Re: [tied] Yers

From: Piotr Gasiorowski
Message: 22860
Date: 2003-06-08

----- Original Message -----
From: fortuna11111
To: cybalist@yahoogroups.com
Sent: Sunday, June 08, 2003 7:06 PM
Subject: Re: [tied] Yers


> A reading of the iscriptions is given by the historian Petar Dobrev (Here
is an English translation of some of his writings

> http://members.tripod.com/~Groznijat/pb_lang/index.html

Eva,

I've had a look at the site. Sorry, but so much of it is utter rubbish that
digging out any sensible information that might hide there is hardly worth
the effort. The author, among other things, uses Sumerian and Celtic (in
addition to comparison with a random selection of Iranian words from various
lanuages) to prove that the Bulgars were Iranian.
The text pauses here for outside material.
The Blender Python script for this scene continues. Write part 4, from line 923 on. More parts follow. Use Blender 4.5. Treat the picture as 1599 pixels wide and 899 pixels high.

Here's a sample of his
data:

Quote:

Proto-Bulgarian word ------ Old Celtic analogies
EL (1), ELEM (first) ------ EL (one), from which - ELEVEN (11)
TE (2), TUTOM (second) ------ TU (two), from which the English TWO
CHIT (3), CHITEM (third) ------ CHITEAM (the 3rd month of the spring) -
Irish
TVIR (4), TVIREM (fourth) ------ TEOIR (four) - Irish
VECH (5), VECHEM (fifth) ------ FIF, from which the English FIFTH
SHEHT (6), SHEHTEM (sixth) ------ SEAHT (seven) - Irish
ES (8), ESTEK (80) ------ ES (eight) - Cornish, ESDEK (eth, ethdek) - 80
ALT (11), ALTEM (eleventh) ------ EALTA (multiplicity), ALT (added to the
end, old)

Whoever wrote that had no idea what historiocal linguistic is all about, and
was as ignorant of Celtic as, apparently, of linguistics in general. Sorry
again, but the whole thing is simply too silly to be worth refuting.

Historical linguistics and Indo-European and Slavic studies are vast
disciplines. There are no shortcuts in science. You can't contribute
anything of interest (let alone stage a paradigm-changing revolution)
without acquainting yourself with the field.